- **Exercise prompt**
Copy each line in which the string "from" occurs.
· · · · · · ·
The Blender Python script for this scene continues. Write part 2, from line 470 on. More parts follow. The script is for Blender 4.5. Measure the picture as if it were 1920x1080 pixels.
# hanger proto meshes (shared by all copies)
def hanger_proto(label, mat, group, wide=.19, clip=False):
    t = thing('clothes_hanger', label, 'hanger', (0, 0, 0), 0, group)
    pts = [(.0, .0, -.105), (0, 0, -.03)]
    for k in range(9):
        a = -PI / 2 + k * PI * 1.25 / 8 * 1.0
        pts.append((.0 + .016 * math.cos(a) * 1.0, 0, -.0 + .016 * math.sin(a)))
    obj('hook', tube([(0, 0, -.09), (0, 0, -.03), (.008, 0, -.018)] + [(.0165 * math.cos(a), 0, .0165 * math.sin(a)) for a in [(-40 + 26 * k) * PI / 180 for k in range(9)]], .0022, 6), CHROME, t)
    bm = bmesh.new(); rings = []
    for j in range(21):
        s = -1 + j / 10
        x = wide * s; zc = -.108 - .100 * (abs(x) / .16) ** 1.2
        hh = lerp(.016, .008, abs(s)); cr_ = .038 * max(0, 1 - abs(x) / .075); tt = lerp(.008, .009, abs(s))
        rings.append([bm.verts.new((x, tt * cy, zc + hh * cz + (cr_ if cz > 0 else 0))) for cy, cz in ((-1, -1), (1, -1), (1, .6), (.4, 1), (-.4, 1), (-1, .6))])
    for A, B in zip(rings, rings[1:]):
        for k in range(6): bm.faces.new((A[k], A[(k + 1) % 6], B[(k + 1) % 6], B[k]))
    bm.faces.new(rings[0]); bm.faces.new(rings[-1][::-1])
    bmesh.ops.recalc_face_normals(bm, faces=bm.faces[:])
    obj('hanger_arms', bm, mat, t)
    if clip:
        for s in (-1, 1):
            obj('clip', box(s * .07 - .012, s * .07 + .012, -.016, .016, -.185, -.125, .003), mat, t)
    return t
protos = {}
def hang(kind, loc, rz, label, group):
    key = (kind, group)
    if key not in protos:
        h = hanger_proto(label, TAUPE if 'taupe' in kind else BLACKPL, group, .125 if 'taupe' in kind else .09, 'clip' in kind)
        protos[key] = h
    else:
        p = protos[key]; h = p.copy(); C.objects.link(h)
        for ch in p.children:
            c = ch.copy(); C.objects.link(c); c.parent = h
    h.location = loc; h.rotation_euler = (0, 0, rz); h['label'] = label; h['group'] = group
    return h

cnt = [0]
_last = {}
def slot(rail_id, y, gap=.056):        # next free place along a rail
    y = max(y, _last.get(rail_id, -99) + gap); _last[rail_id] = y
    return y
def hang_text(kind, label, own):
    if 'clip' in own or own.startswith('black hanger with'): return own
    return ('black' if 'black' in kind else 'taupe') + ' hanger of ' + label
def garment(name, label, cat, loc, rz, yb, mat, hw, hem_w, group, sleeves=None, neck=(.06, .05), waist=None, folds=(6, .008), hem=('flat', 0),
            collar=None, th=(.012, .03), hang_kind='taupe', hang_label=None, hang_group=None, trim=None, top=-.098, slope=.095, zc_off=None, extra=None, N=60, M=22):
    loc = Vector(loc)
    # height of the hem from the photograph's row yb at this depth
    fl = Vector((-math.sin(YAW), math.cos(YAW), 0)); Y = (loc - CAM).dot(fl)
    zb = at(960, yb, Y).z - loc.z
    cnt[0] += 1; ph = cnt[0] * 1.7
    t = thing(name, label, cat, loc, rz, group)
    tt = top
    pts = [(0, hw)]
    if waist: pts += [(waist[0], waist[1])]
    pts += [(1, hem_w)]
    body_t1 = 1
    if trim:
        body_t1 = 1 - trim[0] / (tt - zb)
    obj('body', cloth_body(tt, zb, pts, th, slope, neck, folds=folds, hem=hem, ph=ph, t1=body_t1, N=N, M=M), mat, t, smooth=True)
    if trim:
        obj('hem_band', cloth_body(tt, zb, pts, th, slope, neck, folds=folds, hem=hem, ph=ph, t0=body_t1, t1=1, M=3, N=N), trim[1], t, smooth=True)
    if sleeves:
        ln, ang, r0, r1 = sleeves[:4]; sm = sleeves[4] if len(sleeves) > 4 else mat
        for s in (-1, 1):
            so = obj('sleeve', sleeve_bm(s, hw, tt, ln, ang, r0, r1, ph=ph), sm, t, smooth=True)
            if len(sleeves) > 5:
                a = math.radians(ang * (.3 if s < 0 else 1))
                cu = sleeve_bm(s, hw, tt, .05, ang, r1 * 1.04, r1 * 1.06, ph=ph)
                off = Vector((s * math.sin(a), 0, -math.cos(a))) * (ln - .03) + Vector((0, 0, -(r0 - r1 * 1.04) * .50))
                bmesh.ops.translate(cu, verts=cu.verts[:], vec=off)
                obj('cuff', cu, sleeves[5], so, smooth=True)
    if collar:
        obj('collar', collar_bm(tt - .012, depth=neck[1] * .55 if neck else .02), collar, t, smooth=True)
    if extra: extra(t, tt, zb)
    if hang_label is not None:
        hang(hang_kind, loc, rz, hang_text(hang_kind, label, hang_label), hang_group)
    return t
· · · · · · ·
- **Solution to the problem**
The Blender Python script for this scene continues. Write part 2, from line 470 on. More parts follow. The script is for Blender 4.5. Measure the picture as if it were 1920x1080 pixels.
    # height of the hem from the photograph's row yb at this depth